**Data provided:**
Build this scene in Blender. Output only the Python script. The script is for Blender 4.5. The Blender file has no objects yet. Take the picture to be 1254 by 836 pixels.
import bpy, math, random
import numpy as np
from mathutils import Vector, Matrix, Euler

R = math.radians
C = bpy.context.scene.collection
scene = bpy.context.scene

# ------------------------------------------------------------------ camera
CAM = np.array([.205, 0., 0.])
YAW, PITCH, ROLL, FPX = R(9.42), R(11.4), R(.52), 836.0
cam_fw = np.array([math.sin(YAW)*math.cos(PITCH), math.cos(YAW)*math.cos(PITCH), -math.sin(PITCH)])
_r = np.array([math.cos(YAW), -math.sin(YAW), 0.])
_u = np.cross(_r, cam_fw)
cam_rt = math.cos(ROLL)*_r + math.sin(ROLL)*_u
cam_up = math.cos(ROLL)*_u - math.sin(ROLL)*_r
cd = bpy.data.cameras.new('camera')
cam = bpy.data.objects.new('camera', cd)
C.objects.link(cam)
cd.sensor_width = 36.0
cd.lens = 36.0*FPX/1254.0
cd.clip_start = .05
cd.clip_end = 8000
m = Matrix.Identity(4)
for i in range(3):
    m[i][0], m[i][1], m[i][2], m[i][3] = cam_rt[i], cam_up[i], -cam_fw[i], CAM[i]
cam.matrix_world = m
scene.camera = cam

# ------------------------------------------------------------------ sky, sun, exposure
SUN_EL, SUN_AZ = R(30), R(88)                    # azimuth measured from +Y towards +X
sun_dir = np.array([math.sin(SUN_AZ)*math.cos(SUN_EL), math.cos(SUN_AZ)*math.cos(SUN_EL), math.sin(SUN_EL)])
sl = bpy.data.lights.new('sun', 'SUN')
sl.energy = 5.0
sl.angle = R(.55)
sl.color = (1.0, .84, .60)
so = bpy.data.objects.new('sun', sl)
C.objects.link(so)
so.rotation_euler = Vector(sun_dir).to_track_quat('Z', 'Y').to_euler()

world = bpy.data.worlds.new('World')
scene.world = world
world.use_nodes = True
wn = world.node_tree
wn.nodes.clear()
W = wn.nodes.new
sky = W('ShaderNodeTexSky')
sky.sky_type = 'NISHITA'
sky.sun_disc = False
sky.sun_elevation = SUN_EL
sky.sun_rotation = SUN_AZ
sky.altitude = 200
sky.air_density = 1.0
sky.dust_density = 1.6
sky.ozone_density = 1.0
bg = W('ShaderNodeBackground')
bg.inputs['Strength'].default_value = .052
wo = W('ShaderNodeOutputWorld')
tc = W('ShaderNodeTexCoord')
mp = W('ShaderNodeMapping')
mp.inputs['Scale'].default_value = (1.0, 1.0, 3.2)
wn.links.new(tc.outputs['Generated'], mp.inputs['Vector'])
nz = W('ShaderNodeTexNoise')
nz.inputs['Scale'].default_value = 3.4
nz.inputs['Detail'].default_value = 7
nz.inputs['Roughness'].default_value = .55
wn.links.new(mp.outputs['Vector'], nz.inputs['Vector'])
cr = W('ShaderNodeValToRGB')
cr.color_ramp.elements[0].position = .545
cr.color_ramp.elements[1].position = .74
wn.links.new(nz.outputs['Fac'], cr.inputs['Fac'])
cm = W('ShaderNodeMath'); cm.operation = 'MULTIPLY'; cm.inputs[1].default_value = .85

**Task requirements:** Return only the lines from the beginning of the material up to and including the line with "scene.camera = cam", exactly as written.

**Solution to this exercise:**
Build this scene in Blender. Output only the Python script. The script is for Blender 4.5. The Blender file has no objects yet. Take the picture to be 1254 by 836 pixels.
import bpy, math, random
import numpy as np
from mathutils import Vector, Matrix, Euler

R = math.radians
C = bpy.context.scene.collection
scene = bpy.context.scene

# ------------------------------------------------------------------ camera
CAM = np.array([.205, 0., 0.])
YAW, PITCH, ROLL, FPX = R(9.42), R(11.4), R(.52), 836.0
cam_fw = np.array([math.sin(YAW)*math.cos(PITCH), math.cos(YAW)*math.cos(PITCH), -math.sin(PITCH)])
_r = np.array([math.cos(YAW), -math.sin(YAW), 0.])
_u = np.cross(_r, cam_fw)
cam_rt = math.cos(ROLL)*_r + math.sin(ROLL)*_u
cam_up = math.cos(ROLL)*_u - math.sin(ROLL)*_r
cd = bpy.data.cameras.new('camera')
cam = bpy.data.objects.new('camera', cd)
C.objects.link(cam)
cd.sensor_width = 36.0
cd.lens = 36.0*FPX/1254.0
cd.clip_start = .05
cd.clip_end = 8000
m = Matrix.Identity(4)
for i in range(3):
    m[i][0], m[i][1], m[i][2], m[i][3] = cam_rt[i], cam_up[i], -cam_fw[i], CAM[i]
cam.matrix_world = m
scene.camera = cam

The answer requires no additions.